2025.10.30
玉葱直播の実証を見学して感じたこと
国内農業における課題解決の取り組みとして、生産性の向上や労働力不足解消のため、スマート農業の実証や活用が各地で行われています。本日は、玉葱の直播の実証に立ち会わせて頂いて感じたことをお伝えしたいと思います。

収穫・調整作業が負担とされる野菜のなかで、玉葱の栽培は機械化体系が確立されている品目になります。なお、収穫機を導入するには、おおよそ3~5ha以上の作付けが必要とされています。

作付拡大に向けて収穫作業に続いて課題となる工程は、育苗・定植とされており、各地で直播の実証が進められています。

一般的に玉葱の直播栽培のメリットは、
- 育苗におけるトレイや培土、播種機などの資材費や育苗管理の人件費が削減できる
- 定植作業が不要になることから、作業時間と人件費が削減できる。移植機も不要
- 移植による根のダメージがないため、根の活着が良く生育がスムーズ
一方で、デメリットは、
- 天候や土壌条件に大きく左右され、発芽率が不安定(特に乾燥や豪雨の影響を受けやすい)
- 苗が小さいうちは雑草に負けやすく、雑草の管理が難しい(除草剤の使用タイミングにも注意が必要で、除草作業も増えやすい。)
- 土壌病害や害虫の影響を受けやすい
などとされています。

実際の現場での運用(実証)では、移植栽培と比べて留意点する点も多数あります。
- 発芽率を向上させるため土を細かくする必要があり、複数回の耕耘作業が必要になる。圃場の準備を約1ケ月半程度早く進める必要があり、前作からの圃場選定やほかの農作業との調整が必要。
- 畝たて同時播種の体系をとる場合は、よい土壌の条件での作業が求められる。天候を見ながらの播種作業を行うことが求められ、作業中も播種深度など圃場の状態に合わせて調整が必要となる
- 播種後の天候に応じた対応が必要。適度な降雨が望ましく、極端な乾燥や高温では発芽不良となり、集中豪雨などがあると生育不良になる。状況に応じて、蒔き直しも想定しておき、判断が必要。

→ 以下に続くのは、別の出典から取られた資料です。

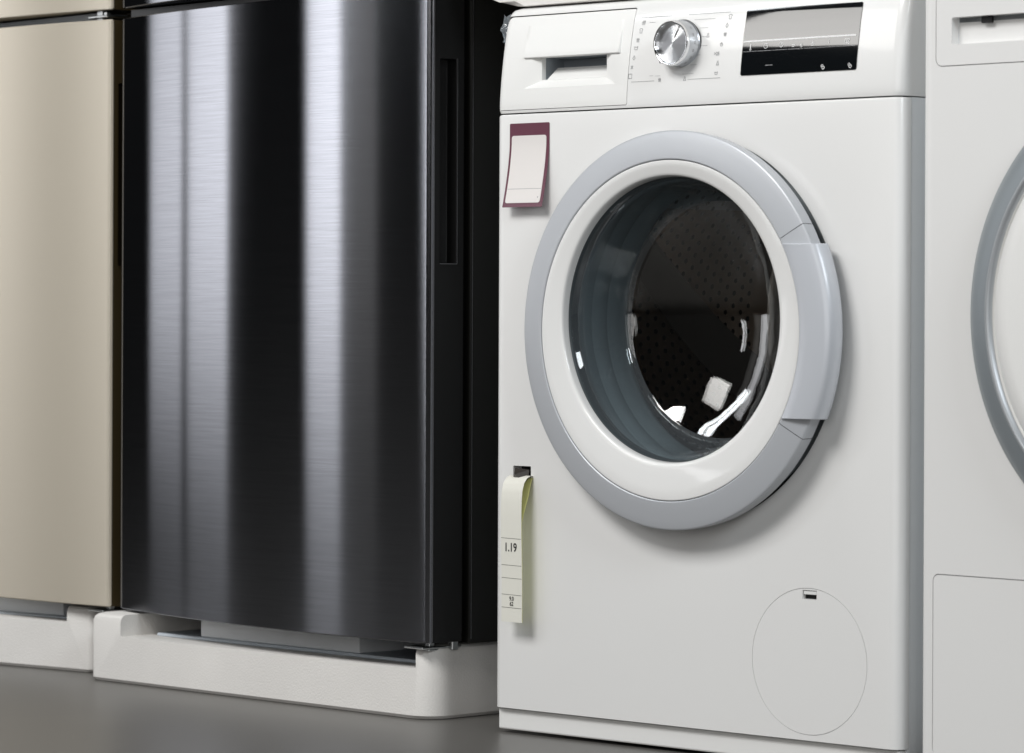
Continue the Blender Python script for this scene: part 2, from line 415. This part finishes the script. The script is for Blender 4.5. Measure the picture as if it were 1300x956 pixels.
# display
bm = bmesh.new(); nz = 24; prev = None
px = rrect(.3744, .5366, .7572, .8310, .0022, 5)
me = boolean(tomesh(loftz([[(x, y - .0008, z) for x, y in ((.37, fy(z) + .004), (.37, fy(z)), (.54, fy(z)), (.54, fy(z) + .004))] for z in [.752 + (.836 - .752) * i / 40 for i in range(41)]])),
             [(tomesh(prism(px, -.02, .04)), 'INTERSECT')])
DP = obj('display', me, M['display'], WM, 20)
fd = lambda z: fy(z) - .0008
xs = [.3762, .3963, .4179, .4398, .4622, .4840, .5062, .5338]
for a, b in zip(xs, xs[1:]):
    line(a, b - .0011, .7950, .0016, M['inkwhite'], DP, fd, -.0003, 'touch_bar')
    line(a, b - .0011, .7836, .0004, M['inkgrey'], DP, fd, -.0003, 'lower_line')
def dicon(x, z, pls, wd=.0006, m='inkwhite', name='display_symbol'):
    bm = bmesh.new()
    for p in pls: stroke(bm, p, wd)
    printed(name, bm, x, z, M[m], DP, fd, -.0003)
dicon(.3864, .7888, [[(0, .0030), (0, -.002)], [(-.0006, .003), (-.0006, -.002)], arc(-.0003, -.0028, .0010, 0, 360, 8)])
dicon(.4079, .7888, [arc(0, 0, .0027, 40, 380, 16), [(0, 0), (.0009, .0010)]])
dicon(.4298, .7892, [arc(0, 0, .0027, 40, 380, 16), [(0, 0), (.0009, .0010)]])
dicon(.4470, .7874, [[(-.002, .001), (.001, .001), (.002, 0)], [(-.002, -.001), (.001, -.001)]])
dicon(.4582, .7874, [[(-.001, .002), (-.001, -.002), (.001, -.002), (.001, .002)]])
dicon(.4738, .7887, [[(0, .0028), (0, 0)], [(-.0022, 0), (.0022, 0)], [(-.0018, -.0022), (.0018, -.0022)]])
dicon(.4964, .7895, [[(0, .003), (0, -.002)]])
dicon(.5200, .7890, [[(-.0016, .0024), (-.0016, -.0024), (.0012, -.0024), (.0012, .0024), (-.0016, .0024)]])
dicon(.5238, .7890, [[(-.0014, .0024), (.0010, .0024), (-.0014, -.0024), (.0010, -.0024)]])
for x in (.4904, .5275):
    dicon(x, .7618, [arc(.0008, -.0006, .0016, 0, 360, 12), arc(-.0008, .0014, .0013, 20, 230, 8)], .0008, name='lock_symbol')
line(.4095, .4195, .7673, .0006, M['inkgrey'], DP, fd, -.0003, 'status_mark')

# front panel, opening for the door, flap, slot
CO = (.3005, .475); CI = (.2985, .487)
FLC = (.4757, .116)
def front_loft(z0, z1, depth=.018):
    rr = []
    for z, i in ((z0, 0), (z1 - .0025, 0), (z1 - .0008, .0004), (z1, .0014)):
        rr.append([(x, y + (i if y < .012 else 0), z) for x, y in foot(i, WW - i, depth, .013)])
    return loftz(rr)
fp = boolean(tomesh(front_loft(.030, .7258)), [
    (tomesh(prism(circle(*CO, .2180, 160), -.02, .05)), 'DIFFERENCE'),
    (tomesh(prism(circle(*FLC, .0800, 96), -.02, .010)), 'DIFFERENCE'),
    (tomesh(prism(rrect(.0318, .0602, .2968, .3145, .001), -.02, .0145)), 'DIFFERENCE')])
obj('front_panel', fp, M['enamel'], WM, 30)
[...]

直播と移植では、スケジュール以外にも防除の薬剤やタイミングも見直す必要があり、新たな作物・作型に取り組む意気込みが必要と感じました。年次変動の影響を受けやすい直播は、技術や経験が伴わないと手探りの状態が続くリスクがあり、玉葱の基本的な栽培技術や経験を取得しておく必要があります。
播種がうまくいった後も、規模拡大に向けては、自動操舵による畝たてや中耕・除草機、収穫後の乾燥・出荷体系など新たに発生するボトルネックを改善・調整しながら最適な解を求めていくことが続きます。数年先を見据えた経営の方向性や判断にも関わってきます。スマート農業の活用は期待できる部分が大きい反面、現場ではスマートに進まないことを実感しました。
なお、本年の直播は、気温や降水量にも恵まれたこともあり、発芽率は90%以上になりました。ただし、一部の圃場ではヨトウムシやネキリムシなどの被害を受けました。進捗は機会を見つけて、報告していきたいと思います。